-- Begin Data block --

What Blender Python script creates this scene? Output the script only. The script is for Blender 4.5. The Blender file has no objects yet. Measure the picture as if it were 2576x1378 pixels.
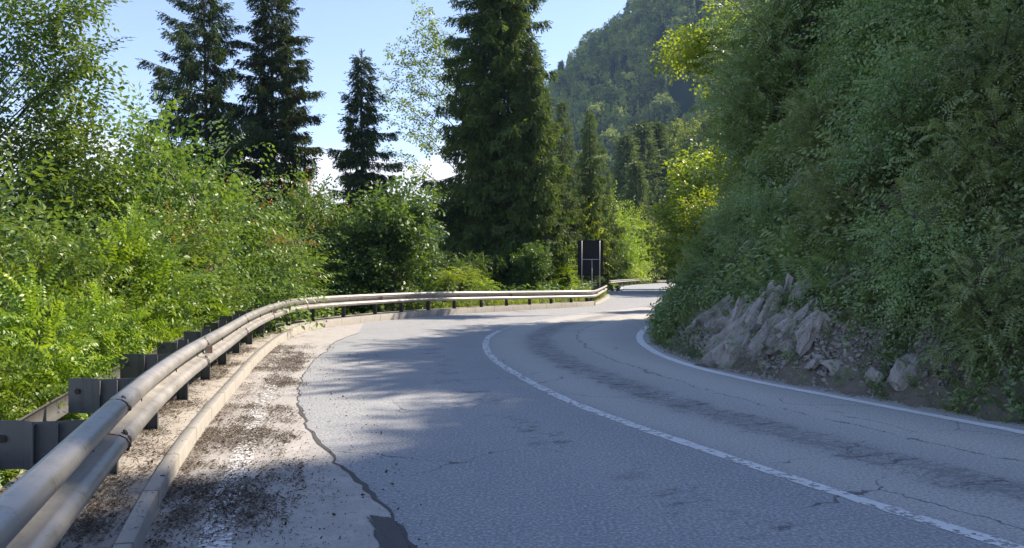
import bpy, bmesh, math, random
import numpy as np
from mathutils import Vector, Matrix, noise as mnoise

# ---------------------------------------------------------------- camera, sky, sun, exposure
SC = bpy.context.scene
COL = SC.collection
cam_data = bpy.data.cameras.new("camera")
cam = bpy.data.objects.new("camera", cam_data)
COL.objects.link(cam)
EYE = 1.5
F, HY, CX = 1983.0, 680.0, 1288.0          # focal length and horizon row of the photograph (2576 px wide)
cam.location = (0, 0, EYE)
cam.rotation_euler = (math.radians(90), 0, 0)
cam_data.sensor_width = 36
cam_data.lens = 36 * F / 2576
cam_data.shift_y = -(689 - HY) / 2576
cam_data.clip_start = 0.05
cam_data.clip_end = 6000
SC.camera = cam

SUN_EL, SUN_AZ = math.radians(43), math.radians(62)   # azimuth clockwise from the view direction (+Y)
world = bpy.data.worlds.new("World")
SC.world = world
world.use_nodes = True
wn, wl = world.node_tree.nodes, world.node_tree.links
wn.clear()
w_out = wn.new("ShaderNodeOutputWorld")
w_bg = wn.new("ShaderNodeBackground")
w_bg.inputs[1].default_value = 0.088
sky = wn.new("ShaderNodeTexSky")
sky.sky_type = 'NISHITA'
sky.sun_disc = False
sky.sun_elevation = SUN_EL
sky.sun_rotation = SUN_AZ
sky.altitude = 1600
sky.air_density = 1.0
sky.dust_density = 0.25
sky.ozone_density = 3.2
# low white cloud bank just above the far hills
tc = wn.new("ShaderNodeTexCoord")
sep = wn.new("ShaderNodeSeparateXYZ")
mp = wn.new("ShaderNodeMapping")
mp.inputs['Scale'].default_value = (5, 5, 9)
nz = wn.new("ShaderNodeTexNoise")
nz.inputs['Scale'].default_value = 1.3
nz.inputs['Detail'].default_value = 7
nz.inputs['Roughness'].default_value = 0.55
m1 = wn.new("ShaderNodeMath"); m1.operation = 'MULTIPLY_ADD'; m1.inputs[1].default_value = 0.20; m1.inputs[2].default_value = 0.055
m2 = wn.new("ShaderNodeMath"); m2.operation = 'SUBTRACT'
m3 = wn.new("ShaderNodeMapRange"); m3.interpolation_type = 'SMOOTHSTEP'
m3.inputs['From Min'].default_value = -0.012; m3.inputs['From Max'].default_value = 0.02
wmix = wn.new("ShaderNodeMixRGB")
wmix.inputs[2].default_value = (4.2, 4.25, 4.4, 1)
wl.new(tc.outputs['Generated'], sep.inputs[0]); wl.new(tc.outputs['Generated'], mp.inputs[0])
wl.new(mp.outputs[0], nz.inputs['Vector']); wl.new(nz.outputs['Fac'], m1.inputs[0])
wl.new(m1.outputs[0], m2.inputs[0]); wl.new(sep.outputs['Z'], m2.inputs[1])
wl.new(m2.outputs[0], m3.inputs['Value']); wl.new(m3.outputs[0], wmix.inputs[0])
wt = wn.new("ShaderNodeMixRGB"); wt.blend_type = 'MULTIPLY'; wt.inputs[0].default_value = 1; wt.inputs[2].default_value = (1.16, .95, .86, 1)
wl.new(sky.outputs[0], wt.inputs[1]); wl.new(wt.outputs[0], wmix.inputs[1]); wl.new(wmix.outputs[0], w_bg.inputs[0])
wl.new(w_bg.outputs[0], w_out.inputs[0])

sun_data = bpy.data.lights.new("sun", 'SUN')
sun_data.energy = 2.7
sun_data.angle = math.radians(0.53)
sun_data.color = (1.0, 0.86, 0.68)
sun = bpy.data.objects.new("sun", sun_data)
COL.objects.link(sun)
sd = Vector((math.sin(SUN_AZ) * math.cos(SUN_EL), math.cos(SUN_AZ) * math.cos(SUN_EL), math.sin(SUN_EL)))
sun.rotation_euler = sd.to_track_quat('Z', 'Y').to_euler()
sun.location = (30, 20, 60)

SC.view_settings.view_transform = 'Standard'
SC.view_settings.look = 'None'
SC.view_settings.exposure = 1.95
SC.view_settings.gamma = 1
SC.render.engine = 'CYCLES'
SC.cycles.use_denoising = True
SC.cycles.max_bounces = 6
SC.cycles.diffuse_bounces = 3
SC.cycles.glossy_bounces = 2
SC.cycles.transmission_bounces = 3
SC.cycles.transparent_max_bounces = 6
SC.cycles.volume_bounces = 0

# ---------------------------------------------------------------- helpers
RNG = np.random.default_rng(7)

def gp(px, py, z=0.0):
    """point of height z that the photograph shows at pixel (px, py)"""
    d = (EYE - z) * F / (py - HY)
    return ((px - CX) / F * d, d)

def tag(o, label=None, cat=None, group=None, kind=None):
    for k, v in (('label', label), ('category', cat), ('group', group), ('kind', kind)):
        if v: o[k] = v
    return o

def empty(name, loc, rz=0.0):
    o = bpy.data.objects.new(name, None)
    COL.objects.link(o)
    o.location = loc
    o.rotation_euler = (0, 0, rz)
    o.empty_display_size = 0.2
    return o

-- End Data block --

▶ [Written problem] Copy out each line exactly, without the pictures.

▶ [Output for this exercise]
What Blender Python script creates this scene? Output the script only. The script is for Blender 4.5. The Blender file has no objects yet. Measure the picture as if it were 2576x1378 pixels.
import bpy, bmesh, math, random
import numpy as np
from mathutils import Vector, Matrix, noise as mnoise

# ---------------------------------------------------------------- camera, sky, sun, exposure
SC = bpy.context.scene
COL = SC.collection
cam_data = bpy.data.cameras.new("camera")
cam = bpy.data.objects.new("camera", cam_data)
COL.objects.link(cam)
EYE = 1.5
F, HY, CX = 1983.0, 680.0, 1288.0          # focal length and horizon row of the photograph (2576 px wide)
cam.location = (0, 0, EYE)
cam.rotation_euler = (math.radians(90), 0, 0)
cam_data.sensor_width = 36
cam_data.lens = 36 * F / 2576
cam_data.shift_y = -(689 - HY) / 2576
cam_data.clip_start = 0.05
cam_data.clip_end = 6000
SC.camera = cam

SUN_EL, SUN_AZ = math.radians(43), math.radians(62)   # azimuth clockwise from the view direction (+Y)
world = bpy.data.worlds.new("World")
SC.world = world
world.use_nodes = True
wn, wl = world.node_tree.nodes, world.node_tree.links
wn.clear()
w_out = wn.new("ShaderNodeOutputWorld")
w_bg = wn.new("ShaderNodeBackground")
w_bg.inputs[1].default_value = 0.088
sky = wn.new("ShaderNodeTexSky")
sky.sky_type = 'NISHITA'
sky.sun_disc = False
sky.sun_elevation = SUN_EL
sky.sun_rotation = SUN_AZ
sky.altitude = 1600
sky.air_density = 1.0
sky.dust_density = 0.25
sky.ozone_density = 3.2
# low white cloud bank just above the far hills
tc = wn.new("ShaderNodeTexCoord")
sep = wn.new("ShaderNodeSeparateXYZ")
mp = wn.new("ShaderNodeMapping")
mp.inputs['Scale'].default_value = (5, 5, 9)
nz = wn.new("ShaderNodeTexNoise")
nz.inputs['Scale'].default_value = 1.3
nz.inputs['Detail'].default_value = 7
nz.inputs['Roughness'].default_value = 0.55
m1 = wn.new("ShaderNodeMath"); m1.operation = 'MULTIPLY_ADD'; m1.inputs[1].default_value = 0.20; m1.inputs[2].default_value = 0.055
m2 = wn.new("ShaderNodeMath"); m2.operation = 'SUBTRACT'
m3 = wn.new("ShaderNodeMapRange"); m3.interpolation_type = 'SMOOTHSTEP'
m3.inputs['From Min'].default_value = -0.012; m3.inputs['From Max'].default_value = 0.02
wmix = wn.new("ShaderNodeMixRGB")
wmix.inputs[2].default_value = (4.2, 4.25, 4.4, 1)
wl.new(tc.outputs['Generated'], sep.inputs[0]); wl.new(tc.outputs['Generated'], mp.inputs[0])
wl.new(mp.outputs[0], nz.inputs['Vector']); wl.new(nz.outputs['Fac'], m1.inputs[0])
wl.new(m1.outputs[0], m2.inputs[0]); wl.new(sep.outputs['Z'], m2.inputs[1])
wl.new(m2.outputs[0], m3.inputs['Value']); wl.new(m3.outputs[0], wmix.inputs[0])
wt = wn.new("ShaderNodeMixRGB"); wt.blend_type = 'MULTIPLY'; wt.inputs[0].default_value = 1; wt.inputs[2].default_value = (1.16, .95, .86, 1)
wl.new(sky.outputs[0], wt.inputs[1]); wl.new(wt.outputs[0], wmix.inputs[1]); wl.new(wmix.outputs[0], w_bg.inputs[0])
wl.new(w_bg.outputs[0], w_out.inputs[0])

sun_data = bpy.data.lights.new("sun", 'SUN')
sun_data.energy = 2.7
sun_data.angle = math.radians(0.53)
sun_data.color = (1.0, 0.86, 0.68)
sun = bpy.data.objects.new("sun", sun_data)
COL.objects.link(sun)
sd = Vector((math.sin(SUN_AZ) * math.cos(SUN_EL), math.cos(SUN_AZ) * math.cos(SUN_EL), math.sin(SUN_EL)))
sun.rotation_euler = sd.to_track_quat('Z', 'Y').to_euler()
sun.location = (30, 20, 60)

SC.view_settings.view_transform = 'Standard'
SC.view_settings.look = 'None'
SC.view_settings.exposure = 1.95
SC.view_settings.gamma = 1
SC.render.engine = 'CYCLES'
SC.cycles.use_denoising = True
SC.cycles.max_bounces = 6
SC.cycles.diffuse_bounces = 3
SC.cycles.glossy_bounces = 2
SC.cycles.transmission_bounces = 3
SC.cycles.transparent_max_bounces = 6
SC.cycles.volume_bounces = 0

# ---------------------------------------------------------------- helpers
RNG = np.random.default_rng(7)

def gp(px, py, z=0.0):
    """point of height z that the photograph shows at pixel (px, py)"""
    d = (EYE - z) * F / (py - HY)
    return ((px - CX) / F * d, d)

def tag(o, label=None, cat=None, group=None, kind=None):
    for k, v in (('label', label), ('category', cat), ('group', group), ('kind', kind)):
        if v: o[k] = v
    return o

def empty(name, loc, rz=0.0):
    o = bpy.data.objects.new(name, None)
    COL.objects.link(o)
    o.location = loc
    o.rotation_euler = (0, 0, rz)
    o.empty_display_size = 0.2
    return o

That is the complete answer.